Pero no hemos llegado a los tacones. Ahí no cabe la capacidad de maniobra. No hay manera de meter el pie en esos salones que te ponías como si fueran zapatillas hace solo cuatro meses. Por no hablar de unas sandalias de escándalo, con las que bailabas pegado, al meter los deditos por el cuero se te han puesto rojos de los que te aprietan las cintas. Que no tenemos edad de que nos crezca el pie. Sorprendida le das la vuelta al zapato para comprobar la talla. Sí, es el tuyo. Cuando estás gorda, muy gorda, hasta los pies engordan. Parece que el peso expande hasta los metatarsianos. No sé si tengo el pie más cabo, más plano, si me ha crecido el tarso o el calcáneo. Pero no me caben los tacones. Y se me saltan las lágrimas. Es lo último. Sin ser materialista ni importarme un bledo mucho de lo superficial que encuentro en la vida, el que no me quepan los tacones es la gota que colma el vaso de mi aguante. De meses de encierro y soledad, de días iguales. De no saber si es lunes o domingo.
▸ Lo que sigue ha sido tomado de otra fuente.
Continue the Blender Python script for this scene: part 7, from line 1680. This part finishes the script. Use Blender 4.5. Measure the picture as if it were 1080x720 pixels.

Estar deprimido es echarse a llorar porque cuando llegas a casa, después de un día para tirar a la basura al que has sobrevivido; la esquina donde sueles tirar el coche, está ocupada. Entonces se te viene el mundo encima y te das cuenta de lo desgraciado que eres. Las lágrimas te llegan al escote antes de sacar un kleenex. No es que tengas motivos más importantes que otros para la tristeza. Hay personas con razones de sobra para estar hundidos y sin embargo dan alegría. Pero no somos todos iguales. Estar deprimido no es que te ponga triste no encontrar sitio para aparcar, es rondar el abismo todo el rato, al borde del dolor y del llanto. Dentro de la maleza y arenas movedizas de la melancolía. Es salir a la calle, disimulando un poco y pasar desapercibido; hacer como que vives como los demás, que puedes andar y escribir, y comer, comprar el pan o el periódico, trabajar, cocinar. Pero todo está dentro de una representación, con alfileres sujetas tus emociones para que no se te escapen y se camuflan entre tus movimientos. Con cuidado de que nadie te vea de verdad. Maquillas la pena. Le pones mucho rímel y carmín a las mañanas. Y así pasas los días sin que nadie se de cuenta. Te mimetizas en la rutina.
Cuando te vistes de bonito, ya en el umbral te calzas los tacones a juego y ves que eres una de las hermanastras de Cenicienta, te cagas en el puto confinamiento. Con perdón.